If my arguments are weak, then how come I can accurately and reliably predict what questions you will run from and refuse to address? Isn't it scientifically accepted that the one who understands complex interactions best is the one who can reliably and accurately predict the outcome?

I listed 2 questions in BIG, BOLD type in my last post, and predicted you would run from them and refuse to address them. Big, big surprise. That's exactly what you did. You cannot come up with one example of any other place that did nearly as well as those places that practiced laissez-faire capitalism, so you keep running to irrelevant side points.
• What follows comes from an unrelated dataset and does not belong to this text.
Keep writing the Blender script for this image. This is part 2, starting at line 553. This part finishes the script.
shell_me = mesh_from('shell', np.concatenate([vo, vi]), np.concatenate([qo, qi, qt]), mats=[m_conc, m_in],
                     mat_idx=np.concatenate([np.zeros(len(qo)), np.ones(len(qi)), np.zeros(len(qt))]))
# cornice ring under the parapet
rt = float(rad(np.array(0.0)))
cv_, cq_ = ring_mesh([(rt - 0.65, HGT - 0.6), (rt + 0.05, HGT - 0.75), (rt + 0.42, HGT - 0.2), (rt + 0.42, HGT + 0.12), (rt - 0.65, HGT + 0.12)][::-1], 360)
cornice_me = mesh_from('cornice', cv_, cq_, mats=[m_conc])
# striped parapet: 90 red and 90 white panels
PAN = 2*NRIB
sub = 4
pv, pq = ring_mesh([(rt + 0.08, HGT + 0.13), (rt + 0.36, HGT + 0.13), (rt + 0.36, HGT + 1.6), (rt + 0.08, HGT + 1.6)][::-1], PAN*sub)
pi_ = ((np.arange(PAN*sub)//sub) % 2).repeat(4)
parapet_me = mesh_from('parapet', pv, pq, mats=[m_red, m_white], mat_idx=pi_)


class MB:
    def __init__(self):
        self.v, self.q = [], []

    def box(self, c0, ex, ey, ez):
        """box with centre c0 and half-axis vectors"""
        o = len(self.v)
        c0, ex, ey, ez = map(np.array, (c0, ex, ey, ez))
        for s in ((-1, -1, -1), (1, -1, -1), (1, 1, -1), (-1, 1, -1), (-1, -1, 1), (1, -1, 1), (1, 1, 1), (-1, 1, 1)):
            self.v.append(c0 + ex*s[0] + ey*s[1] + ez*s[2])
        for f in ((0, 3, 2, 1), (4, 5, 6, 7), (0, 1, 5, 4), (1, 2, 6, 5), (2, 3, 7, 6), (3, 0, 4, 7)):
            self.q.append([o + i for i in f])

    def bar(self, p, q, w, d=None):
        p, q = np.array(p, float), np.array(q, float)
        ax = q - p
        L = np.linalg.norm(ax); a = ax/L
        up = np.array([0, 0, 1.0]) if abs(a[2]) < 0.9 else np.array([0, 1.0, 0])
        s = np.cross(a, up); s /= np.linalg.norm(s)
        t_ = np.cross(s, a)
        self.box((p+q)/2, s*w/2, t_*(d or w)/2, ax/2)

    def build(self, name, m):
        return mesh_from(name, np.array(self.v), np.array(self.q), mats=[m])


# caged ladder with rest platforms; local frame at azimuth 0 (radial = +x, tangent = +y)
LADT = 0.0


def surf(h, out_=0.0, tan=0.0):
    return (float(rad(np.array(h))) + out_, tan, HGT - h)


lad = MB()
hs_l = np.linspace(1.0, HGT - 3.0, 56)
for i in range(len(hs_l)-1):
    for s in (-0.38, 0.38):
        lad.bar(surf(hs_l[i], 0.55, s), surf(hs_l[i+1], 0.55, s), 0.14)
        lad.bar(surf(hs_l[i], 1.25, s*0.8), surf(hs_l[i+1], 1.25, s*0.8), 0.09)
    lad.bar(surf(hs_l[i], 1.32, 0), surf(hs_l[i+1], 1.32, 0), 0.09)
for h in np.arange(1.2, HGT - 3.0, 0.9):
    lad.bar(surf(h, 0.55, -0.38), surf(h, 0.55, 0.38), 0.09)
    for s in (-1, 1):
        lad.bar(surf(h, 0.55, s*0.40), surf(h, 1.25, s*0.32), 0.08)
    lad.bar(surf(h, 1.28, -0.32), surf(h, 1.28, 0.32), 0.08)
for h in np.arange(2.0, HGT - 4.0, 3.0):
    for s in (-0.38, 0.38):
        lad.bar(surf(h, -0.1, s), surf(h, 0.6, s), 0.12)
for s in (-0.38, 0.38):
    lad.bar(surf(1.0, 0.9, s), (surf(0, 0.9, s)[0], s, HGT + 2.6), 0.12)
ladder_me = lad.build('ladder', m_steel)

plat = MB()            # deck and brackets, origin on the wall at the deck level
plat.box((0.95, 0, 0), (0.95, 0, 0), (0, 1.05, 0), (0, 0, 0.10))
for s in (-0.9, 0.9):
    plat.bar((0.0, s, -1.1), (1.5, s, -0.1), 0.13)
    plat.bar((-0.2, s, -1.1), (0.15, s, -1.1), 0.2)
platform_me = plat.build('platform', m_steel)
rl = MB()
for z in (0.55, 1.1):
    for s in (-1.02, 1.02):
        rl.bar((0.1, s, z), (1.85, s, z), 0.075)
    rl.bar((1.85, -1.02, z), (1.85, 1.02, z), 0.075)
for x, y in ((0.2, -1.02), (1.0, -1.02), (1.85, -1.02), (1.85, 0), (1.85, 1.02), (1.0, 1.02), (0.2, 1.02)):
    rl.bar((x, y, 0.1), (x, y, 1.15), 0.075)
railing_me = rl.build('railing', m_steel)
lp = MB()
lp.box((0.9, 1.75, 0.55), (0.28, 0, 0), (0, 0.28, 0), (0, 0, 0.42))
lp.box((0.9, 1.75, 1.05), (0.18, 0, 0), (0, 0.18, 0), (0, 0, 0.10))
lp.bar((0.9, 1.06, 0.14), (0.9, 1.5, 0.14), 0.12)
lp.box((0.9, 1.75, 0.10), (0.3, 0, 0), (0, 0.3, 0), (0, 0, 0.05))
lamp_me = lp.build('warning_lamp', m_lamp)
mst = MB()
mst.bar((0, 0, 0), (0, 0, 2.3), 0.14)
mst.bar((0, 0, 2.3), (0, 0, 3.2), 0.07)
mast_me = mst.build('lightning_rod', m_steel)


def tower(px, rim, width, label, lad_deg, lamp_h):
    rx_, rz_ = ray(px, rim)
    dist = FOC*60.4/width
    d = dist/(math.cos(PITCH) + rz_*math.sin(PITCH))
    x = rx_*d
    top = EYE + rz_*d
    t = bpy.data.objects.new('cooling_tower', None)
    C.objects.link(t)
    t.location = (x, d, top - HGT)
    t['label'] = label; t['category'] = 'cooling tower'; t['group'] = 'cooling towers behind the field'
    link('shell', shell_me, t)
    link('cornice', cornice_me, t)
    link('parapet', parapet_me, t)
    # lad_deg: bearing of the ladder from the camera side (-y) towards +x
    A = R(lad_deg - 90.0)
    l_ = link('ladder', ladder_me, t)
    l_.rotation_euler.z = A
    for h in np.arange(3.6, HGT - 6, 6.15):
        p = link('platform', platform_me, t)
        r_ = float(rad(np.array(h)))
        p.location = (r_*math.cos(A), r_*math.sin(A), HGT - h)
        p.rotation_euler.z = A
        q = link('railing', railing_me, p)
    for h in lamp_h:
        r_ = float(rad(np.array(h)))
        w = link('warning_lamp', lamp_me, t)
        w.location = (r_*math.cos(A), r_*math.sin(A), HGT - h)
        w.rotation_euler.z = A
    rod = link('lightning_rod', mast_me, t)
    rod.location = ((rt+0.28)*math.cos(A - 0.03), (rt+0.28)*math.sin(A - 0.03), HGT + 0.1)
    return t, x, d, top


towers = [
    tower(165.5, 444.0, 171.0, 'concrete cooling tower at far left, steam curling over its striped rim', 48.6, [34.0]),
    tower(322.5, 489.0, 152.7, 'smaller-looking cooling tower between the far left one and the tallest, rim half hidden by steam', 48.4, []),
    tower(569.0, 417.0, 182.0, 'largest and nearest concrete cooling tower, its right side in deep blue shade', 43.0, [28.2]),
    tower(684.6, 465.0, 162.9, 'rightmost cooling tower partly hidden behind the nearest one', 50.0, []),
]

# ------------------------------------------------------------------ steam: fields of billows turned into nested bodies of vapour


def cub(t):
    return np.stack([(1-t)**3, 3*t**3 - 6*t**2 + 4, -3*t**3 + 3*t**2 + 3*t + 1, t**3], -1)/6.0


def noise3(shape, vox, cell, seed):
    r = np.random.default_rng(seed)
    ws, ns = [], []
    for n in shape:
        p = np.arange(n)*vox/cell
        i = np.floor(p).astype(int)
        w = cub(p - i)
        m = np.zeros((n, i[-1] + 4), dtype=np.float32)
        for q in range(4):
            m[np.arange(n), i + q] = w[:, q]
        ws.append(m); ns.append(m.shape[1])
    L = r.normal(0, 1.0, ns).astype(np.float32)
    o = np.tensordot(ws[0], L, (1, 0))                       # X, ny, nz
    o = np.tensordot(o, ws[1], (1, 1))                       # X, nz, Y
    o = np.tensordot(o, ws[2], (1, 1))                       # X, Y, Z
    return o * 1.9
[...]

This argument about the NY photo is absurd. Do a google search on it. It is all over the internet with the tag NY 1920's: https://www.google.com/search?sa=X&espv=...500%3B1050

And do a google search for "New York 1920's" and it's one of the first images. Plus, according to Wikipedia, the building was officially opened on May 20, 1930, just 4.5 months after the end of the 1920's. Therefore, it's quite likely that all the google images are RIGHT and that you are WRONG, because in all likelihood on December 31, 1929, the exterior was already complete and they were doing interior work.

Therefore, NOT ONLY have you run from my questions, NOT ONLY have you tried to derail the subject to irrelevant side points, BUT ON TOP OF IT, I still believe you're factually wrong and the photo is from the 1920's.